- Objective -
Your task is to retype, word for word, the lines from the start of the data through the line holding "cone(1194, 600, .80, 'cone_red', 'worn". Do not include the pictures.

- Raw data -
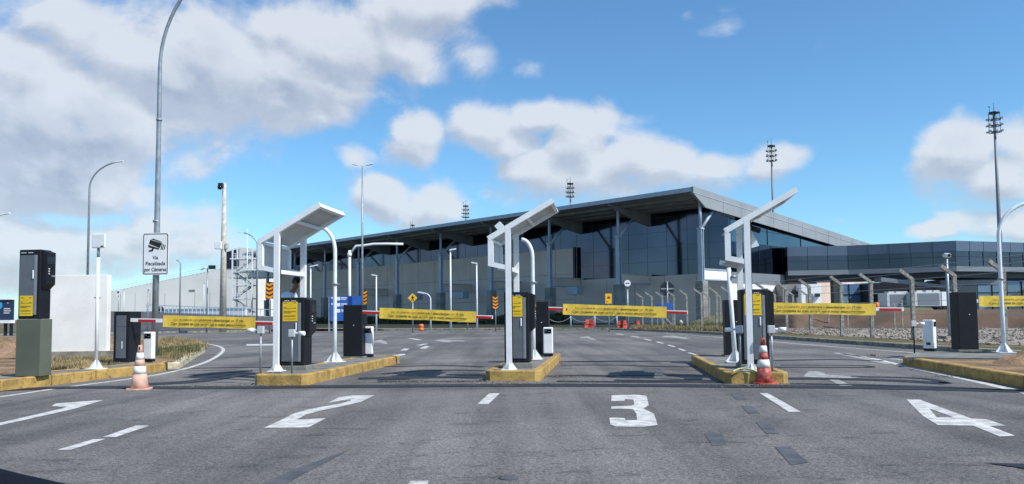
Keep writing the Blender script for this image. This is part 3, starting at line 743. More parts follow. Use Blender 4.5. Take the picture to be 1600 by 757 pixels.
# ------------------------------------------------------------------ traffic cones
def cone(px, py, H, m, label, tilt=(0, 0)):
    g = G(px, py, 0); t = thing('traffic_cone', (g.x, g.y, .0), .2, label, 'traffic cone', 'traffic cones on the lane edges')
    t.rotation_euler = (tilt[0], tilt[1], .2)
    b = MB(); 
    pts = []
    for k in range(32):
        a = 2*math.pi*k/32; rr = .205/max(abs(math.cos(a)), abs(math.sin(a)))**.55; pts.append((rr*math.cos(a), rr*math.sin(a)))
    b.prism(pts, .004, .028); b.build('base', m, t)
    r = lambda z: .155*(1-z/H)+.032*(z/H)
    zs = [.028, H*.36, H*.53, H*.68, H*.83, H]
    for i, (mm, nm) in enumerate(((m, 'lower_sleeve'), ('cone_white', 'stripe'), (m, 'middle_sleeve'), ('cone_white', 'stripe'), (m, 'tip'))):
        b = MB(); e = .003 if nm == 'stripe' else 0
        b.lathe([(r(zs[i])+e, zs[i]), (r((zs[i]+zs[i+1])/2)+e, (zs[i]+zs[i+1])/2), (r(zs[i+1])+e, zs[i+1])], 28); o = b.build(nm, mm, t)
        if nm == 'tip':
            b = MB(); b.tube([(0, -r(H*.93)-.001, H*.89), (0, -r(H*.93)-.001, H*.97)], .009, 8); b.build('slot', 'lens_black', o)
    return t
cone(218, 609, .78, 'cone_faded', 'sun-faded pale orange cone with white bands, on the road before the left kerb')
cone(1194, 600, .80, 'cone_red', 'worn red and white striped cone at the nose of the right-hand island')

# ------------------------------------------------------------------ white block on the left
g = G(72, 563, .15); g2 = G(164, 561.6, .15)
t = thing('white_wall', ((g.x+g2.x)/2, (g.y+g2.y)/2+.0, .15), math.atan2(g2.y-g.y, g2.x-g.x), 'plain white freestanding wall behind the leftmost ticket machine', 'wall')
Wb = (g2-g).length+.15; hb = ZH(Vector(((g.x+g2.x)/2, (g.y+g2.y)/2, 0)), 430)-.15
b = MB(); b.box((-.04, .12, hb/2), (Wb, .24, hb), bev=.01); b.build('wall', 'wall_block', t)
b = MB(); b.box((.10, .12, .11), (Wb+.22, .50, .24), bev=.01); b.build('footing', 'kerb_concrete', t)
b = MB(); b.box((-Wb/2-.10, -.05, hb*.55), (.05, .04, .9)); b.build('conduit', 'lens_black', t)

# ------------------------------------------------------------------ tall lamp post with the camera sign
g = G(241, 556, .16)
gp = Vector((g.x, g.y, .14))
t = thing('street_lamp', gp, -LA, 'tallest street lamp, arching out of the top of the picture above the camera sign', 'street lamp')
zt = 8.6; path = [(0, 0, 0), (.02, 0, 3.5), (.03, 0, zt)]
for i in range(1, 13):
    a = R(62)*i/12; path.append((.03+3.2*(1-math.cos(a)), 0, zt+3.2*math.sin(a)*1.08))
path.append((path[-1][0]+1.2, 0, path[-1][2]+.45))
b = MB(); b.tube(path, [.095, .085, .058]+[.05]*12+[.04], 16); b.build('pole', 'galvanised', t)
q = path[-1]; b = MB(); b.bar(q, (q[0]+.7, 0, q[2]+.12), .1, .26); b.build('lamp_head', 'lamp_white', t)
b = MB(); b.tube([(0, 0, 3.95), (0, 0, 4.02)], .10, 14); b.tube([(.03, 0, 7.0), (.03, 0, 7.05)], .085, 14); b.build('collar', 'galvanised', t)
sc_ = D(243, 397, gp.y-.12)
t = thing('camera_sign', sc_, -LA*.6, 'white sign reading Via Fiscalizada por Câmeras with a black surveillance camera', 'sign')
sw, sh = .80, 1.24
def rrect(w, h, r, n=6):
    pts = []
    for cx, cz, a0 in ((w/2-r, h/2-r, 0), (-w/2+r, h/2-r, 90), (-w/2+r, -h/2+r, 180), (w/2-r, -h/2+r, 270)):
        for k in range(n+1): a = R(a0+90*k/n); pts.append((cx+r*math.cos(a), cz+r*math.sin(a)))
    return pts
b = MB(); b.slab([(x, 0, z) for x, z in rrect(sw, sh, .07)], (0, .02, 0)); b.build('plate', 'white_paint', t, True)
b = MB(); o1 = rrect(sw-.045, sh-.045, .055); o2 = rrect(sw-.085, sh-.085, .045)
v1 = [b.bm.verts.new((x, -.004, z)) for x, z in o1]; v2 = [b.bm.verts.new((x, -.004, z)) for x, z in o2]
for i in range(len(v1)): b.bm.faces.new((v1[i], v1[(i+1) % len(v1)], v2[(i+1) % len(v1)], v2[i]))
b.build('border', 'print_black', t)
b = MB()
def fl(pts, y=-.005): b.flat([(x, y, z) for x, z in pts])
fl([(-.17, .42), (-.20, .30), (.13, .17), (.19, .31)]); fl([(-.15, .44), (.20, .325), (.17, .36), (-.07, .45)])
fl([(-.23, .27), (-.21, .20), (.10, .12), (.12, .155)][:4]); fl([(-.10, .22), (-.05, .20), (-.06, .11), (-.11, .10)]); fl([(-.22, .10), (-.08, .14), (-.07, .10), (-.10, .07), (-.20, .07)])
for k in range(3): fl([(.19+.045*k, .30-.02*k), (.215+.045*k, .30-.02*k), (.185+.045*k, .13-.02*k+.02*k), (.155+.045*k, .12-.005*k)])
b.build('camera_symbol', 'print_black', t, True)
for s, z in (('Via', -.16), ('Fiscalizada', -.335), ('por Câmeras', -.51)):
    text_line([(s, True, 'print_black')], .155, 0, z, -.005, t, {'Via': .17, 'Fiscalizada': .60, 'por Câmeras': .68}[s], 'c')
b = MB(); b.box((0, .04, .3), (.12, .06, .04)); b.box((0, .04, -.3), (.12, .06, .04)); b.build('bracket', 'galvanised', t)

# ------------------------------------------------------------------ far street lamps
def far_lamp(px, ptop, pbase, label, reach=0, style='curve', r=.06, z=.15, col='lamp_white', rise=.0, Y=None, group='street lamps beyond the gates'):
    if Y: g = D(px, pbase, Y); g.z = z
    else: g = G(px, pbase, z)
    h = ZH(g, ptop)-z; k = g.y/F
    t = thing('street_lamp', (g.x, g.y, z-.1), 0, label, 'street lamp', group)
    rx = reach*k; s = 1 if rx >= 0 else -1
    b = MB()
    if style == 'curve':
        rr = abs(rx)*.8; h0 = h-min(rr*1.0, h*.4); p = [(0, 0, 0), (0, 0, h0)]
        for i in range(1, 11):
            a = R(75)*i/10; p.append((s*rr*(1-math.cos(a))/(1-math.cos(R(75))), 0, h0+(h-h0)*math.sin(a)/math.sin(R(75))))
        b.tube(p, [r*1.3, r]+[r*.8]*10, 10); q = Vector(p[-1])
        b.build('pole', col, t)
        b = MB(); b.bar(q, q+Vector((s*max(.45, abs(rx)*.2), 0, .08)), .09, .22); b.build('lamp_head', 'lamp_white', t)
    elif style == 'flat':
        b.tube([(0, 0, 0), (0, 0, h)], [r*1.3, r*.8], 10); b.build('pole', col, t)
        b = MB(); b.bar((-s*.05, 0, h), (rx, 0, h+abs(rx)*.22), .08, .25); b.build('lamp_head', 'lamp_white', t)
    elif style == 'double':
        b.tube([(0, 0, 0), (0, 0, h*.98)], [r*1.5, r*.7], 10); b.build('pole', col, t)
        for s2 in (-1, 1):
            b = MB(); b.bar((0, 0, h*.975), (s2*abs(rx)*.55, 0, h*.985), .06, .06); b.bar((s2*abs(rx)*.45, 0, h*.985), (s2*abs(rx), 0, h*.985+.12*abs(rx)), .10, .3); b.build('lamp_head', 'lamp_white', t)
    elif style == 'arm':
        b.tube([(0, 0, 0), (0, 0, h*.93)], [r*1.5, r*1.3], 12); b.build('pole', col, t)
        b = MB(); z1 = h*.88; P = [(0, 0, z1), (rx*.12, 0, z1+.10*h), (rx*.28, 0, h*.985), (rx*.45, 0, h*1.0), (rx*.7, 0, h*1.0), (rx, 0, h*.995)]; b.tube(P, r*1.1, 12); b.build('arm', col, t)
        b = MB(); b.tube([(0, 0, h*.86), (0, 0, h*.90)], r*2, 10); b.build('collar', 'lamp_white', t)
    elif style == 'none':
        b.tube([(0, 0, 0), (0, 0, h)], [r*1.3, r*.7], 10); b.build('pole', col, t)
        b = MB(); b.box((0, 0, h), (.25, .2, .12)); b.build('lamp_head', 'lamp_white', t)
    return t
far_lamp(135, 252, 520, 'slender curved street lamp rising behind the white wall, grey pole', 52, 'curve', .08, col='galvanised')
far_lamp(546, 380, 517, 'white lamp post with one long level arm, rising behind the blue direction sign', 84, 'arm', .085)
far_lamp(566, 252, 517.5, 'very tall thin mast with two lamp heads above the level-armed lamp', 16, 'double', .07, col='galvanised')
far_lamp(704.5, 389, 518, 'street lamp with short flat head, before the wall left of the middle shelter', 9, 'flat', .06)
far_lamp(745.5, 410, 517, 'low street lamp nearest the left side of the middle shelter, head bent left', -8, 'flat', .055)
far_lamp(588, 429, 518, 'low street lamp between the blue sign and the walking-figure sign, head bent left', -7, 'flat', .055)
far_lamp(673, 456, 518, 'short curved path lamp right of the walking-figure sign', -12, 'curve', .045)
far_lamp(485, 415, 517, 'street lamp seen between shelter and arched post of lane 2', 11, 'flat', .06)
far_lamp(401, 362, 519, 'curved street lamp just left of the first shelter', -26, 'curve', .06, col='galvanised')
far_lamp(280.5, 405, 519, 'thin curved street lamp just right of the camera sign', -8, 'curve', .05, col='galvanised')
far_lamp(230.5, 449, 520, 'headless-looking thin lamp pole just left of the camera sign pole', 0, 'none', .05, col='galvanised')
far_lamp(318, 441, 505, 'small far lamp left of the black floodlight pole', 4, 'flat', .05, Y=110, z=1)
far_lamp(193, 453, 505, 'far lamp pole before the low end of the pale hall, beside the white wall', 0, 'none', .06, Y=130, z=1)
far_lamp(170, 447, 505, 'far lamp pole right at the edge of the white wall', 0, 'none', .06, Y=120, z=1)
far_lamp(-16, 333, 521, 'street lamp whose lit head just enters at the left edge of the picture', 20, 'curve', .07, Y=55)
g = G(323, 519, .15); h = ZH(g, 422)
t = thing('floodlight_pole', (g.x, g.y, .1), 0, 'thin pole with a black floodlight and a white lamp, before the pale hall', 'floodlight')
b = MB(); b.tube([(0, 0, 0), (0, 0, h)], [.07, .045], 10); b.build('pole', 'galvanised', t)
b = MB(); b.box((.35, 0, h+.1), (.45, .3, .3)); b.build('floodlight', 'lens_black', t)
b = MB(); b.tube([(-.5, 0, h-.1), (-.2, 0, h+.1), (0, 0, h-.02)], .06, 8); b.build('lamp_head', 'lamp_white', t)

# concrete pole with a camera and a cabinet
g = G(348, 518, .15); h = ZH(g, 285)-.15
t = thing('concrete_pole', (g.x, g.y, .1), 0, 'tall tapering concrete pole with a black camera on top, behind the first banner', 'pole')
b = MB(); b.tube([(0, 0, 0), (0, 0, h)], [.29, .15], 16); b.build('pole', 'concrete_pole', t)
b = MB(); b.box((-.15, -.25, h-.25), (.35, .6, .3)); b.ball((-.2, -.45, h-.45), .2); b.build('camera', 'lens_black', t)
z1 = ZH(g, 384)-.1; b = MB(); b.box((-.35, -.2, z1), (.55, .4, .62), bev=.03); b.build('equipment_box', 'lamp_white', t)
b = MB(); b.box((.3, -.1, z1-.05), (.2, .3, .5), bev=.03); b.build('equipment_box', 'panel_grey', t)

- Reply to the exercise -
Keep writing the Blender script for this image. This is part 3, starting at line 743. More parts follow. Use Blender 4.5. Take the picture to be 1600 by 757 pixels.
# ------------------------------------------------------------------ traffic cones
def cone(px, py, H, m, label, tilt=(0, 0)):
    g = G(px, py, 0); t = thing('traffic_cone', (g.x, g.y, .0), .2, label, 'traffic cone', 'traffic cones on the lane edges')
    t.rotation_euler = (tilt[0], tilt[1], .2)
    b = MB(); 
    pts = []
    for k in range(32):
        a = 2*math.pi*k/32; rr = .205/max(abs(math.cos(a)), abs(math.sin(a)))**.55; pts.append((rr*math.cos(a), rr*math.sin(a)))
    b.prism(pts, .004, .028); b.build('base', m, t)
    r = lambda z: .155*(1-z/H)+.032*(z/H)
    zs = [.028, H*.36, H*.53, H*.68, H*.83, H]
    for i, (mm, nm) in enumerate(((m, 'lower_sleeve'), ('cone_white', 'stripe'), (m, 'middle_sleeve'), ('cone_white', 'stripe'), (m, 'tip'))):
        b = MB(); e = .003 if nm == 'stripe' else 0
        b.lathe([(r(zs[i])+e, zs[i]), (r((zs[i]+zs[i+1])/2)+e, (zs[i]+zs[i+1])/2), (r(zs[i+1])+e, zs[i+1])], 28); o = b.build(nm, mm, t)
        if nm == 'tip':
            b = MB(); b.tube([(0, -r(H*.93)-.001, H*.89), (0, -r(H*.93)-.001, H*.97)], .009, 8); b.build('slot', 'lens_black', o)
    return t
cone(218, 609, .78, 'cone_faded', 'sun-faded pale orange cone with white bands, on the road before the left kerb')
cone(1194, 600, .80, 'cone_red', 'worn red and white striped cone at the nose of the right-hand island')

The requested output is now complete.